It is in this way that full-time gigs remind me of holograms. They sit in front of us and provide a mindset to us so that we can ignore the fear. And ignore it I do! Until the undercurrent reveals itself when I stop swimming. (I need to go find a lake and get in some water. All this swimming talk is making my land-locked self desperate for water. 🤣)

Reasons to be Afraid

I find it easy to see the reasons to be afraid. If you are freelancing, or a solopreneur/entreprenuer, etc., the task of finding income, delivering value, building relationships, networking with like-minded individuals is all on you. And without any “guarantee” of money changing hands. It is a faith-based business. You have to have faith in yourself and the world around you to respond to your offering.

There’s your fear! The loneliness of the path and the feeling of responsibility are heavy on this journey.
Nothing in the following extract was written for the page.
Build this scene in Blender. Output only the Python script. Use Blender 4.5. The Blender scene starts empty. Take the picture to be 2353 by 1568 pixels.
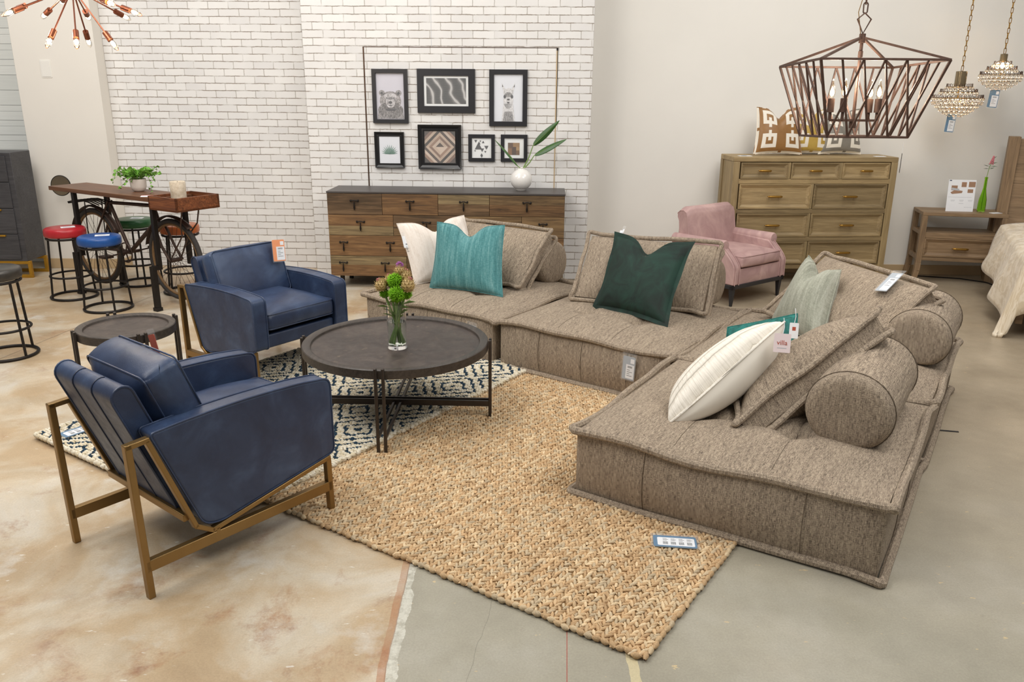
import bpy, bmesh, math, random
import numpy as np
from mathutils import Vector as V, Matrix
from math import sin, cos, pi, radians, sqrt, atan2, hypot

R = random.Random(11)
SC = bpy.context.scene
COL = SC.collection

# ------------------------------------------------------------------ mesh builder
class B:
    def __init__(s):
        s.v = []; s.f = []; s.uv = []; s.mi = []; s.m = 0
    def add(s, verts, faces, uvs=None):
        o = len(s.v); s.v += [tuple(p) for p in verts]
        for i, f in enumerate(faces):
            s.f.append(tuple(o + k for k in f)); s.uv.append(uvs[i] if uvs else None); s.mi.append(s.m)
        return s
    def box(s, x0, x1, y0, y1, z0, z1):
        p = [(x, y, z) for z in (z0, z1) for y in (y0, y1) for x in (x0, x1)]
        return s.add(p, [(0, 2, 3, 1), (4, 5, 7, 6), (0, 1, 5, 4), (2, 6, 7, 3), (0, 4, 6, 2), (1, 3, 7, 5)])
    def bar(s, p, q, w, h, up=(0, 0, 1), w2=None, h2=None):
        p = V(p); q = V(q); d = (q - p).normalized(); up = V(up)
        x = d.cross(up)
        if x.length < 1e-4: x = d.cross(V((1, 0, 0)))
        x.normalize(); y = x.cross(d)
        w2 = w if w2 is None else w2; h2 = h if h2 is None else h2
        P = []
        for c, ww, hh in ((p, w, h), (q, w2, h2)):
            P += [c + x * a * ww / 2 + y * b * hh / 2 for a, b in ((-1, -1), (1, -1), (1, 1), (-1, 1))]
        return s.add(P, [(0, 1, 2, 3), (7, 6, 5, 4), (0, 4, 5, 1), (1, 5, 6, 2), (2, 6, 7, 3), (3, 7, 4, 0)])
    def tube(s, path, r, n=8, closed=False):
        P = [V(p) for p in path]; m = len(P)
        rr = r if isinstance(r, (list, tuple)) else [r] * m
        T = []
        for i in range(m):
            a = P[(i - 1) % m] if (closed or i > 0) else P[i]
            b = P[(i + 1) % m] if (closed or i < m - 1) else P[i]
            t = (b - a); T.append(t.normalized() if t.length > 1e-9 else V((0, 0, 1)))
        u = T[0].orthogonal().normalized(); vs = []
        for i in range(m):
            u = (u - T[i] * u.dot(T[i]))
            u = u.normalized() if u.length > 1e-6 else T[i].orthogonal().normalized()
            w = T[i].cross(u)
            vs += [P[i] + (u * cos(2 * pi * k / n) + w * sin(2 * pi * k / n)) * rr[i] for k in range(n)]
        fs = []
        for i in range(m if closed else m - 1):
            j = (i + 1) % m
            for k in range(n):
                l = (k + 1) % n
                fs.append((i * n + k, i * n + l, j * n + l, j * n + k))
        if not closed:
            fs.append(tuple(reversed(range(n)))); fs.append(tuple((m - 1) * n + k for k in range(n)))
        return s.add(vs, fs)
    def cyl(s, p, q, r0, r1=None, n=16):
        return s.tube([p, q], [r0, r0 if r1 is None else r1], n)
    def lathe(s, prof, n=32, c=(0, 0, 0), close=False):
        vs = []; m = len(prof)
        for r, z in prof:
            vs += [(c[0] + r * cos(2 * pi * k / n), c[1] + r * sin(2 * pi * k / n), c[2] + z) for k in range(n)]
        fs = [(i * n + k, i * n + (k + 1) % n, ((i + 1) % m) * n + (k + 1) % n, ((i + 1) % m) * n + k) for i in range(m if close else m - 1) for k in range(n)]
        if not close:
            if prof[0][0] > 1e-5: fs.append(tuple(reversed(range(n))))
            if prof[-1][0] > 1e-5: fs.append(tuple((m - 1) * n + k for k in range(n)))
        return s.add(vs, fs)
    def grid(s, fn, nu, nv, su=1., sv=1., flip=False, closeu=False):
        vs = [fn(i / nu, j / nv) for j in range(nv + 1) for i in range(nu if closeu else nu + 1)]
        w = nu if closeu else nu + 1; fs = []; uv = []
        for j in range(nv):
            for i in range(nu):
                k = (i + 1) % w
                f = (j * w + i, j * w + k, (j + 1) * w + k, (j + 1) * w + i)
                q = [(i / nu * su, j / nv * sv), ((i + 1) / nu * su, j / nv * sv), ((i + 1) / nu * su, (j + 1) / nv * sv), (i / nu * su, (j + 1) / nv * sv)]
                if flip: f = f[::-1]; q = q[::-1]
                fs.append(f); uv.append(q)
        return s.add(vs, fs, uv)
    def prism(s, poly, d0, d1, ax='y'):
        # poly of (a, b); extruded along ax
        def P(a, b, d): return {'y': (a, d, b), 'x': (d, a, b), 'z': (a, b, d)}[ax]
        n = len(poly)
        vs = [P(a, b, d0) for a, b in poly] + [P(a, b, d1) for a, b in poly]
        fs = [tuple(range(n)), tuple(reversed(range(n, 2 * n)))] + [(i, i + n, (i + 1) % n + n, (i + 1) % n) for i in range(n)]
        return s.add(vs, fs)
    def sph(s, c, r, n=16, m=10, sx=1, sy=1, sz=1):
        prof = [(r * sin(pi * i / m), -r * cos(pi * i / m)) for i in range(m + 1)]
        vs = []
        for q, z in prof:
            vs += [(c[0] + sx * q * cos(2 * pi * k / n), c[1] + sy * q * sin(2 * pi * k / n), c[2] + sz * z) for k in range(n)]
        fs = []
        for i in range(m):
            for k in range(n):
                l = (k + 1) % n
                if i == 0: fs.append((k, n + l, n + k))
                elif i == m - 1: fs.append((i * n + k, i * n + l, (i + 1) * n + k))
                else: fs.append((i * n + k, i * n + l, (i + 1) * n + l, (i + 1) * n + k))
        return s.add(vs, fs)
    def weld(s, e=2e-4):
        d = {}; mp = []; nv = []
        for p in s.v:
            k = tuple(round(c / e) for c in p)
            if k not in d: d[k] = len(nv); nv.append(p)
            mp.append(d[k])
        s.v = nv; s.f = [tuple(mp[i] for i in f) for f in s.f]; return s
    def xf(s, M):
        s.v = [tuple(M @ V(p)) for p in s.v]; return s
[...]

When that realization hits, fear is a natural result. And so I can understand why I’m afraid of what’s next.

I’m fortunate to be working on launching a business on my nights and weekends with a regular income from my main gig. And pouring myself into my main gig is still the work of each day. I show up, wherever I am.
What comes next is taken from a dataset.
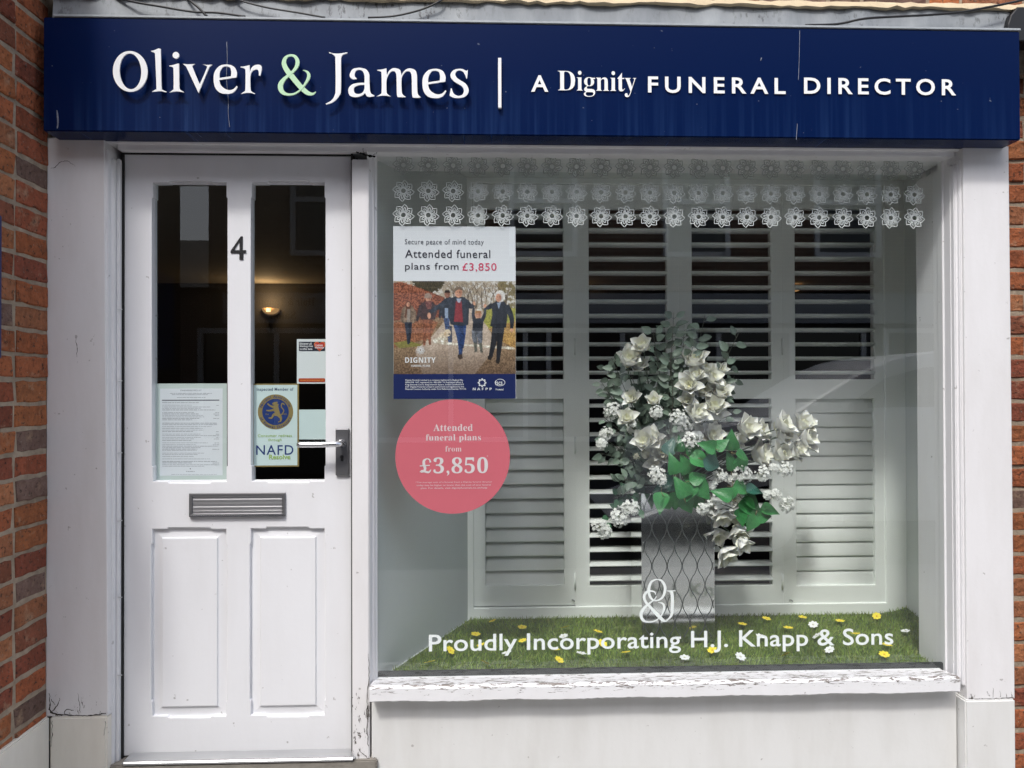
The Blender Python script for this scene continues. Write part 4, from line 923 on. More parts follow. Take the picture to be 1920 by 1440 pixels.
# eucalyptus sprigs
def sprig(tip, base=(430, 980), nleaf=12, size=1.0, y0=0.0, green=False, bend=None):
    b = MB(); Y1 = YFv + 0.03 + rb.uniform(-.06, .06) + y0
    A = Vector(cq(*base, YFv + 0.02)); T = Vector(cq(*tip, Y1)); mid = (A + T) / 2 + Vector((rb.uniform(-.03, .03), rb.uniform(-.02, .04), 0.02))
    if bend: mid = Vector(cq(*bend, Y1))
    P = [Vector(p) for p in smooth_path([tuple(A), tuple(mid), tuple(T)], 8)]
    b.tube(P, [0.0022 - 0.0014 * i / len(P) for i in range(len(P))], 5, col=(0.10, 0.095, 0.075))
    for k in range(nleaf):
        f_ = 0.28 + 0.72 * (k + rb.random() * .6) / nleaf; i = min(len(P) - 2, int(f_ * (len(P) - 1))); c0 = P[i]; tg = (P[i + 1] - P[i]).normalized()
        sd = tg.cross(Vector((0, -1, 0))).normalized() * (1 if k % 2 else -1)
        d = (tg * rb.uniform(.2, .9) + sd * rb.uniform(.6, 1.1) + Vector((0, rb.uniform(-.7, .35), rb.uniform(-.2, .3)))).normalized()
        nrm = (Vector((rb.uniform(-.6, .6), -1, rb.uniform(-.2, .8)))).normalized()
        g = rb.uniform(0.55, 1.25); cl = (0.20 * g, 0.265 * g, 0.205 * g) if not green else (0.035 * g, 0.12 * g, 0.05 * g)
        pet = c0 + d * 0.012; b.tube([c0, pet], 0.0008, 4, cap=False, col=(0.1, 0.11, 0.08))
        leaf(b, pet, d, nrm, rb.uniform(.031, .046) * size, rb.uniform(.021, .030) * size, cl, curl=rb.uniform(-.1, .35), fold=rb.uniform(.05, .25), n=6)
    b.build('eucalyptus_sprig', M['euca'], bq, smooth=True, colors=True)
SP = [((105, 410), 15), ((130, 320), 16), ((160, 285), 16), ((235, 300), 15), ((378, 135), 20), ((438, 130), 20), ((490, 45), 18), ((545, 110), 16), ((655, 60), 12), ((612, 165), 14), ((835, 150), 9), ((805, 275), 9), ((812, 380), 10), ((785, 470), 9), ((120, 600), 14), ((105, 700), 14), ((105, 790), 13), ((250, 900), 12), ((310, 905), 10), ((200, 950), 10), ((150, 455), 14), ((300, 440), 14), ((350, 330), 16), ((470, 260), 16), ((520, 360), 15), ((215, 760), 12), ((400, 420), 16), ((460, 480), 15), ((330, 560), 14), ((270, 820), 12), ((800, 560), 6)]
for tp, n_ in SP: sprig(tp, base=(430 + rb.uniform(-40, 60), 960), nleaf=n_ + 4, size=1.12 if tp[1] < 320 else 1.0, y0=-0.05 if tp[1] < 320 else 0.0)
for tp in ((170, 1030), (300, 1080), (130, 1150)): sprig(tp, base=(400, 1000), nleaf=9, size=0.9, green=True, y0=-0.05)
# broad green leaves
BG = [(490, 850, 100, 100), (525, 970, 110, 110), (640, 830, 120, -20), (620, 920, 90, 20), (640, 985, 120, -50), (515, 742, 80, 80), (600, 780, 110, -20), (670, 752, 90, 160), (785, 830, 100, 100), (745, 742, 80, 40), (795, 725, 100, 100), (850, 850, 90, -60), (855, 808, 80, -20), (590, 990, 90, -80), (575, 1000, 90, -120), (440, 962, 120, 200, 't'), (420, 1050, 100, -100), (460, 1062, 90, -60), (560, 1060, 110, -60), (745, 1005, 100, 150), (795, 1010, 70, -100), (855, 978, 100, -10), (905, 1060, 110, -30), (962, 1122, 100, 0), (1000, 1095, 90, -10), (885, 1080, 100, -60), (900, 1165, 90, -110), (922, 985, 90, 10, 't'), (848, 1130, 90, -80), (700, 845, 110, -20, 't'), (470, 750, 90, 70, 't'), (500, 1045, 100, -90), (615, 1050, 100, -70), (555, 850, 100, 120), (690, 790, 90, -40), (565, 920, 80, 150)]
for q in BG:
    x, y, L_, an = q[:4]; L_ *= 1.15; Y = YFv - 0.13 + rb.uniform(-.05, .05); a = R(an)
    L = L_ / 2.823 / F * (Y + 2.364); d = Vector((cos(a), rb.uniform(-.45, .25), sin(a))).normalized(); c0 = Vector(cq(x, y, Y)) - d * L * .5
    nrm = Vector((rb.uniform(-.5, .5), -1, rb.uniform(-.1, .9))).normalized(); g = rb.uniform(0.6, 1.3)
    cl = (0.045 * g, 0.235 * g, 0.065 * g) if len(q) < 5 else (0.03 * g, 0.115 * g, 0.09 * g)
    b = MB(); leaf(b, c0, d, nrm, L, L * 0.74, cl, curl=rb.uniform(.05, .5), fold=rb.uniform(.1, .34), n=11, tip=0.5)
    b.tube([c0 + Vector((0, .004, 0)) - d * 0.02, c0], 0.0013, 5, col=(0.2, 0.14, 0.05)); b.build('broad_leaf', M['bigleaf'], bq, smooth=True, colors=True)

# ------------------------------------------------------------------ vinyl and posters on the shop window (inside face of the glass)
YK = YG + 0.004
YX = YG - 0.003          # outside face, for the vinyl decals
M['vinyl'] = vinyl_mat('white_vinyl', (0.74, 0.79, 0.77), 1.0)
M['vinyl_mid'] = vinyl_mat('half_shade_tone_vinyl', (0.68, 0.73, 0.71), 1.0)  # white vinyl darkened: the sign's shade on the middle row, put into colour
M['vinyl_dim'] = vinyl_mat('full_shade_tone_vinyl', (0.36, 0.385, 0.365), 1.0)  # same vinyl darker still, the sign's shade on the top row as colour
def star_shape(b, cx, cz, r, Y):
    cv = lambda x, y, Y_: Vector((cx + x * r, Y_, cz + y * r)); o = R(-9)
    for k in range(8):
        a = k * pi / 4 + o
        def pol(rr, th): return (rr * cos(a + R(th)), rr * sin(a + R(th)))
        w = 0.072; pe = [pol(0.30, -20) + (w,), pol(0.60, -25) + (w,), pol(0.78, -21) + (w,), pol(0.90, -8) + (w * .9,), pol(1.02, 4) + (w * .6,)]
        pe2 = [pol(1.02, 4) + (w * .6,), pol(0.88, 9) + (w,), pol(0.76, 17) + (w,), pol(0.60, 19) + (w,)]
        inn = [pol(0.32, -4) + (w,), pol(0.50, -12) + (w,), pol(0.66, -8) + (w,), pol(0.70, 2) + (w * .8,), pol(0.52, 9) + (w,), pol(0.33, 8) + (w,)]
        for j, q in enumerate((pe, pe2, inn)): ribbon_add(b, q, cv, Y - 0.0003 * ((k * 3 + j) % 5), k=4)
    rg_ = [(0.27 * cos(2 * pi * i / 16), 0.27 * sin(2 * pi * i / 16), 0.10) for i in range(17)]
    ribbon_add(b, rg_, cv, Y - 0.0016, k=2)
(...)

But what’s next in my side gig? It’s all on me. I have to make connections, approach strangers (in person and virtually), and be vulnerable. Could you imagine applying for a job that had that description:

Wanted: an individual to connect with strangers, be vulnerable, and be prepared for the limited interaction to end in rejection most of the time. And in this case, rejection means not being able to help someone and no money.

Would you apply to that gig? Umm, I would not.

It Really is a Mindset

In order to resist being afraid of what’s next, I need to keep my mind right. My default is to think about my life as follows.

My Default Job Mindset

“I have a full-time gig during the days where I go to an office, interact with intelligent and motivated colleagues. I receive financial compensation for my work. At the end of two weeks, a paycheck will be deposited into my bank. I am safe there.”
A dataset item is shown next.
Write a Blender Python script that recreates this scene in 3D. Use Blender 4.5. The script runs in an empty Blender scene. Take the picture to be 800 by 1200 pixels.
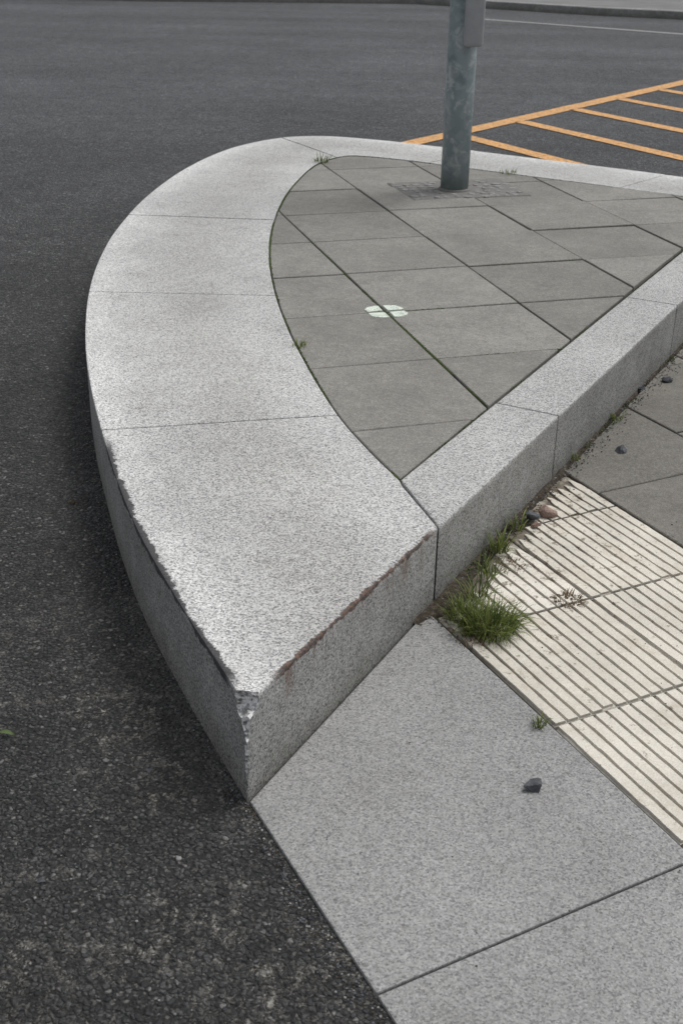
import bpy, bmesh, math, random
from mathutils import Vector, noise, Matrix
random.seed(7)
D = bpy.data
SC = bpy.context.scene
def link(o): SC.collection.objects.link(o); return o

# ------------------------------------------------------------------ node helpers
class M:
    def __init__(s, name):
        s.m = D.materials.new(name); s.m.use_nodes = True
        s.t = s.m.node_tree; s.t.nodes.clear()
        s.out = s.n('ShaderNodeOutputMaterial'); s.b = s.n('ShaderNodeBsdfPrincipled')
        s.l(s.b.outputs[0], s.out.inputs[0])
        s.tc = s.n('ShaderNodeTexCoord').outputs['Object']
        s.b.inputs['Specular IOR Level'].default_value = .3
    def n(s, t): return s.t.nodes.new(t)
    def l(s, a, b): s.t.links.new(a, b)
    def setv(s, sock, v):
        if isinstance(v, bpy.types.NodeSocket): s.l(v, sock)
        else: sock.default_value = v
    def noise(s, sc, det=3, rough=.55, vec=None, dist=0):
        n = s.n('ShaderNodeTexNoise'); n.inputs['Scale'].default_value = sc
        n.inputs['Detail'].default_value = det; n.inputs['Roughness'].default_value = rough
        n.inputs['Distortion'].default_value = dist
        s.l(vec or s.tc, n.inputs['Vector']); return n.outputs['Fac']
    def vor(s, sc, feat='F1', vec=None, rnd=1):
        n = s.n('ShaderNodeTexVoronoi'); n.feature = feat; n.inputs['Scale'].default_value = sc
        n.inputs['Randomness'].default_value = rnd
        s.l(vec or s.tc, n.inputs['Vector']); return n
    def ramp(s, fac, stops, interp='LINEAR'):
        n = s.n('ShaderNodeValToRGB'); n.color_ramp.interpolation = interp
        e = n.color_ramp.elements
        while len(e) < len(stops): e.new(.5)
        for k, (p, c) in enumerate(stops):
            e[k].position = p
            e[k].color = (c, c, c, 1) if isinstance(c, (int, float)) else (*c, 1)
        s.l(fac, n.inputs[0]); return n.outputs[0]
    def mix(s, fac, a, b, mode='MIX'):
        n = s.n('ShaderNodeMix'); n.data_type = 'RGBA'; n.blend_type = mode
        s.setv(n.inputs[0], fac)
        for sock, v in ((n.inputs[6], a), (n.inputs[7], b)):
            if isinstance(v, tuple): v = (*v, 1) if len(v) == 3 else v
            if isinstance(v, (int, float)): v = (v, v, v, 1)
            s.setv(sock, v)
        return n.outputs[2]
    def math(s, op, a, b=0., c=0., clamp=False):
        n = s.n('ShaderNodeMath'); n.operation = op; n.use_clamp = clamp
        s.setv(n.inputs[0], a); s.setv(n.inputs[1], b)
        if op in ('MULTIPLY_ADD',): s.setv(n.inputs[2], c)
        return n.outputs[0]
    def attr(s, name):
        n = s.n('ShaderNodeAttribute'); n.attribute_name = name; return n
    def xyz(s, vec=None):
        n = s.n('ShaderNodeSeparateXYZ'); s.l(vec or s.tc, n.inputs[0]); return n.outputs
    def sstep(s, v, a, b, lo=0., hi=1.):
        n = s.n('ShaderNodeMapRange'); n.interpolation_type = 'SMOOTHSTEP'
        s.setv(n.inputs[0], v)
        for i, q in ((1, a), (2, b), (3, lo), (4, hi)): n.inputs[i].default_value = q
        return n.outputs[0]
    def bump(s, h, dist, strength=1., nrm=None):
        n = s.n('ShaderNodeBump'); n.inputs['Distance'].default_value = dist
        n.inputs['Strength'].default_value = strength; s.l(h, n.inputs['Height'])
        if nrm: s.l(nrm, n.inputs['Normal'])
        return n.outputs[0]
    def warp(s, sc, amt):
        nz = s.n('ShaderNodeTexNoise'); nz.inputs['Scale'].default_value = sc; nz.inputs['Detail'].default_value = 1; s.l(s.tc, nz.inputs['Vector'])
        q = s.n('ShaderNodeVectorMath'); q.operation = 'SCALE'; s.l(nz.outputs['Color'], q.inputs[0]); q.inputs['Scale'].default_value = amt
        w = s.n('ShaderNodeVectorMath'); w.operation = 'ADD'; s.l(s.tc, w.inputs[0]); s.l(q.outputs[0], w.inputs[1]); return w.outputs[0]
    def linedist(s, A, B):
        """distance from the shading point to a world line + clamp mask along it"""
        A = Vector(A); B = Vector(B); d = (B - A); L = d.length; d.normalize()
        v = s.n('ShaderNodeVectorMath'); v.operation = 'SUBTRACT'; s.l(s.tc, v.inputs[0]); v.inputs[1].default_value = A
        c = s.n('ShaderNodeVectorMath'); c.operation = 'CROSS_PRODUCT'; s.l(v.outputs[0], c.inputs[0]); c.inputs[1].default_value = d
        ln = s.n('ShaderNodeVectorMath'); ln.operation = 'LENGTH'; s.l(c.outputs[0], ln.inputs[0])
        dt = s.n('ShaderNodeVectorMath'); dt.operation = 'DOT_PRODUCT'; s.l(v.outputs[0], dt.inputs[0]); dt.inputs[1].default_value = d
        m1 = s.sstep(dt.outputs['Value'], -.02, .03); m2 = s.sstep(dt.outputs['Value'], L - .03, L + .02, 1., 0.)
        return ln.outputs['Value'], s.math('MULTIPLY', m1, m2)
    def fin(s, col, rough=.85, nrm=None):
        s.setv(s.b.inputs['Base Color'], col if not isinstance(col, tuple) else (*col, 1))
        s.setv(s.b.inputs['Roughness'], rough)
        if nrm: s.l(nrm, s.b.inputs['Normal'])
        return s.m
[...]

“Also, I want to start a business where I have control over my time and to where I direct my energies. It will be hard, because I don’t like approaching strangers. I grew up in a religious culture that tipped the scales on what was acceptable social behavior in order to tell someone your story. It felt terrible and I still can feel that pain in specific places inside my body. When I think about it, I don’t know how this will ever work.”

My Considered Job Mindset

“I have a full-time gig, for which I am grateful. The schedule can be flexible, which is a game-changer. There are a number of things (events, procedures, unspoken expectations) that are natural to this gig and others like it that wear me out. I love the people and the opportunity. However, I am aware of the ways these things grind the life out of me in a slow and sustained manner.”

“Also, I want to start a business where I have control over my time and to where I direct my energies. I have the opportunity to change, completely, how I think about other people. To have ideas and products that can help people feel better and live their lives well. I can build relationships in the manner that feel the most authentic to me. And I can trust that this work will be smiled upon and rewarded. Every step of my life, as I look back on it, has the mark of benevolence from a place that is bigger than me. I get to choose my path. And I want to grow, to help, to serve. I have found my path.”

Not Afraid

I choose the second mindset; the considered one. When I feel the doubt, I choose to remind myself to keep swimming. To listen to those who are trusting and seeing the results of self-love and perseverance. I choose to not be afraid.

And I hope, that as you feel afraid, that you will join me. I want us to encourage each other. Do the thing inside of you that feels scary and necessary. I’ll be here for you.